> _Data segment_:
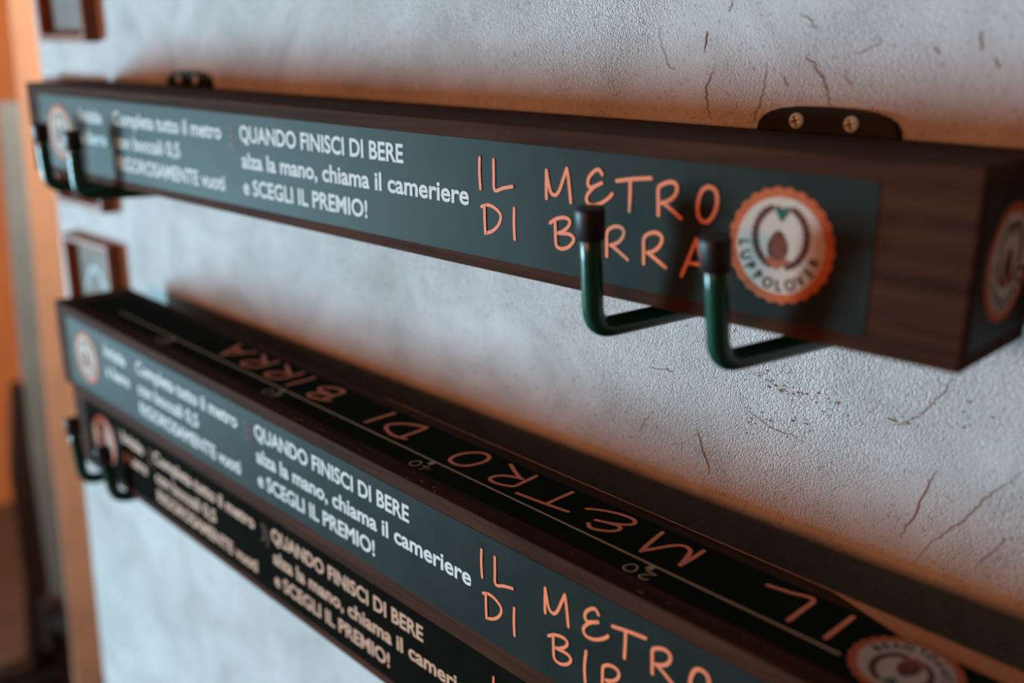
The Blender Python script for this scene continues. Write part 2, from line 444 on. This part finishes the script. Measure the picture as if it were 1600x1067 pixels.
def emblem(name, c, R, fn, rot, parent):
    """round scalloped hop emblem: orange ring, cream disc, hop wreath, cone and lettering"""
    bm = bmesh.new()  # dark strip painted in for the shadow beside the grey leaf
    cs, sn = math.cos(rot), math.sin(rot)

    def g(x, y, h):
        return fn(c[0] + R * (x * cs - y * sn), c[1] + R * (x * sn + y * cs), h)
    N = 26 * 10
    ring = [(1 + 0.02 * math.cos(26 * 2 * math.pi * k / N)) * 0.97 for k in range(N)]
    poly(bm, [(ring[k] * math.cos(2 * math.pi * k / N), ring[k] * math.sin(2 * math.pi * k / N)) for k in range(N)], g, 0.0008, 0)
    for k in range(30):                                  # lighter brush streaks inside the ring
        a = 2 * math.pi * k / 30
        ribbon(bm, [(0.87 * math.cos(a), 0.87 * math.sin(a)), (0.91 * math.cos(a + .06), 0.91 * math.sin(a + .06)),
                    (0.90 * math.cos(a + .13), 0.90 * math.sin(a + .13))], 0.008, g, 0.00088, 4)
    disc(bm, (0, 0), 0.815, g, 0.00095, 1, 64)
    # wreath of two bines
    for s in (-1, 1):
        arc = [(s * 0.48 * math.sin(t), 0.15 - 0.52 * math.cos(t)) for t in [0.35 + 0.235 * i for i in range(11)]]
        ribbon(bm, arc, 0.052, g, 0.0011, 2)
        for i, (x, y) in enumerate(arc[1:-1]):
            t = 0.35 + 0.235 * (i + 1)
            for k in (-1, 1):
                ux, uy = s * math.sin(t), -math.cos(t)
                disc(bm, (x + ux * 0.045 * k, y + uy * 0.045 * k), 0.030, g, 0.00115, 4 if (i + k) % 2 else 2, 8)
    # leaf pair at the top
    poly(bm, [(0.0, 0.40), (-0.07, 0.50), (-0.14, 0.62), (-0.10, 0.67), (0.0, 0.62), (0.10, 0.67), (0.14, 0.62), (0.07, 0.50)], g, 0.0013, 3)
    # hop cone
    cone = [(0.0, 0.24), (0.07, 0.19), (0.13, 0.10), (0.165, 0.0), (0.16, -0.10), (0.12, -0.19), (0.05, -0.24),
            (-0.05, -0.24), (-0.12, -0.19), (-0.16, -0.10), (-0.165, 0.0), (-0.13, 0.10), (-0.07, 0.19)]
    poly(bm, [(x * 1.15 - 0.04, y * 1.12) for x, y in cone], g, 0.0012, 2)
    for row in range(4):
        for k in range(-1, 2):
            x, y = -0.04 + k * 0.085 + (0.04 if row % 2 else 0), 0.10 - row * 0.085
            if abs(x + 0.04) < 0.13:
                ribbon(bm, [(x - 0.035, y + 0.03), (x, y - 0.02), (x + 0.035, y + 0.03)], 0.009, g, 0.0013, 4)
    for s in (-1, 1):
        poly(bm, [(-0.04, -0.26), (-0.04 + s * 0.10, -0.20), (-0.04 + s * 0.24, -0.22), (-0.04 + s * 0.17, -0.31),
                  (-0.04 + s * 0.07, -0.36), (-0.04, -0.42)][::s], g, 0.00125, 4)
    # lettering along the lower arc
    word = 'LUPPOLOVER'
    for i, ch in enumerate(word):
        a = math.radians(183 + (345 - 183) * i / (len(word) - 1))
        V, F = type_mesh(ch, 0.03)
        x0, x1 = min(v[0] for v in V), max(v[0] for v in V)
        k = 0.19 / _cap
        ca, sa = math.cos(a), math.sin(a)
        vs = []
        for x, y in V:
            tx, ry = (x - (x0 + x1) / 2) * k * 0.88, 0.765 - y * k
            vs.append(bm.verts.new(g(ry * ca - tx * sa, ry * sa + tx * ca, 0.0012)))
        for f in F:
            try:
                bm.faces.new([vs[q] for q in f]).material_index = 5
            except ValueError:
                pass
    return link(name, bm, [M_RING, M_CREAM, M_BROWN, M_LEAF, M_RUST, M_INK], parent)


def front(u, v, h):
    return Vector((u, -h, v))


def top(u, v, h):
    return Vector((u, v, BH + h))


def end(u, v, h):
    return Vector((BL + h, u, v))


def plate_panel(name, u0, u1, v0, v1, fn, parent, r=0.003, mat=None):
    bm = bmesh.new()  # dark strip painted in for the shadow beside the grey leaf
    pts = []
    for cx, cy, a0 in ((u1 - r, v0 + r, -90), (u1 - r, v1 - r, 0), (u0 + r, v1 - r, 90), (u0 + r, v0 + r, 180)):
        for k in range(5):
            a = math.radians(a0 + 90 * k / 4)
            pts.append((cx + r * math.cos(a), cy + r * math.sin(a)))
    hi = [bm.verts.new(fn(u, v, 0.0004)) for u, v in pts]
    lo = [bm.verts.new(fn(u, v, -0.0002)) for u, v in pts]
    bm.faces.new(hi)
    for i in range(len(pts)):
        j = (i + 1) % len(pts)
        bm.faces.new((lo[i], lo[j], hi[j], hi[i]))
    return link(name, bm, mat or M_PANEL, parent)


# ---------------------------------------------------------------- serving board
ORDER_TOP = [('I', .933, .936), ('L', .8852, .9124), ('M', .8053, .8376), ('E', .7516, .7858), ('T', .7038, .7457), ('R', .668, .695),
             ('O', .629, .651), ('D', .549, .580), ('I2', .5305, .5335), ('B', .443, .473), ('I3', .4155, .4185), ('R2', .372, .400),
             ('R3', .331, .358), ('A', .288, .318)]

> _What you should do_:
Pictures are excluded; copy all other data exactly as shown.

> _Correct result_:
The Blender Python script for this scene continues. Write part 2, from line 444 on. This part finishes the script. Measure the picture as if it were 1600x1067 pixels.
def emblem(name, c, R, fn, rot, parent):
    """round scalloped hop emblem: orange ring, cream disc, hop wreath, cone and lettering"""
    bm = bmesh.new()  # dark strip painted in for the shadow beside the grey leaf
    cs, sn = math.cos(rot), math.sin(rot)

    def g(x, y, h):
        return fn(c[0] + R * (x * cs - y * sn), c[1] + R * (x * sn + y * cs), h)
    N = 26 * 10
    ring = [(1 + 0.02 * math.cos(26 * 2 * math.pi * k / N)) * 0.97 for k in range(N)]
    poly(bm, [(ring[k] * math.cos(2 * math.pi * k / N), ring[k] * math.sin(2 * math.pi * k / N)) for k in range(N)], g, 0.0008, 0)
    for k in range(30):                                  # lighter brush streaks inside the ring
        a = 2 * math.pi * k / 30
        ribbon(bm, [(0.87 * math.cos(a), 0.87 * math.sin(a)), (0.91 * math.cos(a + .06), 0.91 * math.sin(a + .06)),
                    (0.90 * math.cos(a + .13), 0.90 * math.sin(a + .13))], 0.008, g, 0.00088, 4)
    disc(bm, (0, 0), 0.815, g, 0.00095, 1, 64)
    # wreath of two bines
    for s in (-1, 1):
        arc = [(s * 0.48 * math.sin(t), 0.15 - 0.52 * math.cos(t)) for t in [0.35 + 0.235 * i for i in range(11)]]
        ribbon(bm, arc, 0.052, g, 0.0011, 2)
        for i, (x, y) in enumerate(arc[1:-1]):
            t = 0.35 + 0.235 * (i + 1)
            for k in (-1, 1):
                ux, uy = s * math.sin(t), -math.cos(t)
                disc(bm, (x + ux * 0.045 * k, y + uy * 0.045 * k), 0.030, g, 0.00115, 4 if (i + k) % 2 else 2, 8)
    # leaf pair at the top
    poly(bm, [(0.0, 0.40), (-0.07, 0.50), (-0.14, 0.62), (-0.10, 0.67), (0.0, 0.62), (0.10, 0.67), (0.14, 0.62), (0.07, 0.50)], g, 0.0013, 3)
    # hop cone
    cone = [(0.0, 0.24), (0.07, 0.19), (0.13, 0.10), (0.165, 0.0), (0.16, -0.10), (0.12, -0.19), (0.05, -0.24),
            (-0.05, -0.24), (-0.12, -0.19), (-0.16, -0.10), (-0.165, 0.0), (-0.13, 0.10), (-0.07, 0.19)]
    poly(bm, [(x * 1.15 - 0.04, y * 1.12) for x, y in cone], g, 0.0012, 2)
    for row in range(4):
        for k in range(-1, 2):
            x, y = -0.04 + k * 0.085 + (0.04 if row % 2 else 0), 0.10 - row * 0.085
            if abs(x + 0.04) < 0.13:
                ribbon(bm, [(x - 0.035, y + 0.03), (x, y - 0.02), (x + 0.035, y + 0.03)], 0.009, g, 0.0013, 4)
    for s in (-1, 1):
        poly(bm, [(-0.04, -0.26), (-0.04 + s * 0.10, -0.20), (-0.04 + s * 0.24, -0.22), (-0.04 + s * 0.17, -0.31),
                  (-0.04 + s * 0.07, -0.36), (-0.04, -0.42)][::s], g, 0.00125, 4)
    # lettering along the lower arc
    word = 'LUPPOLOVER'
    for i, ch in enumerate(word):
        a = math.radians(183 + (345 - 183) * i / (len(word) - 1))
        V, F = type_mesh(ch, 0.03)
        x0, x1 = min(v[0] for v in V), max(v[0] for v in V)
        k = 0.19 / _cap
        ca, sa = math.cos(a), math.sin(a)
        vs = []
        for x, y in V:
            tx, ry = (x - (x0 + x1) / 2) * k * 0.88, 0.765 - y * k
            vs.append(bm.verts.new(g(ry * ca - tx * sa, ry * sa + tx * ca, 0.0012)))
        for f in F:
            try:
                bm.faces.new([vs[q] for q in f]).material_index = 5
            except ValueError:
                pass
    return link(name, bm, [M_RING, M_CREAM, M_BROWN, M_LEAF, M_RUST, M_INK], parent)


def front(u, v, h):
    return Vector((u, -h, v))


def top(u, v, h):
    return Vector((u, v, BH + h))


def end(u, v, h):
    return Vector((BL + h, u, v))


def plate_panel(name, u0, u1, v0, v1, fn, parent, r=0.003, mat=None):
    bm = bmesh.new()  # dark strip painted in for the shadow beside the grey leaf
    pts = []
    for cx, cy, a0 in ((u1 - r, v0 + r, -90), (u1 - r, v1 - r, 0), (u0 + r, v1 - r, 90), (u0 + r, v0 + r, 180)):
        for k in range(5):
            a = math.radians(a0 + 90 * k / 4)
            pts.append((cx + r * math.cos(a), cy + r * math.sin(a)))
    hi = [bm.verts.new(fn(u, v, 0.0004)) for u, v in pts]
    lo = [bm.verts.new(fn(u, v, -0.0002)) for u, v in pts]
    bm.faces.new(hi)
    for i in range(len(pts)):
        j = (i + 1) % len(pts)
        bm.faces.new((lo[i], lo[j], hi[j], hi[i]))
    return link(name, bm, mat or M_PANEL, parent)


# ---------------------------------------------------------------- serving board
ORDER_TOP = [('I', .933, .936), ('L', .8852, .9124), ('M', .8053, .8376), ('E', .7516, .7858), ('T', .7038, .7457), ('R', .668, .695),
             ('O', .629, .651), ('D', .549, .580), ('I2', .5305, .5335), ('B', .443, .473), ('I3', .4155, .4185), ('R2', .372, .400),
             ('R3', .331, .358), ('A', .288, .318)]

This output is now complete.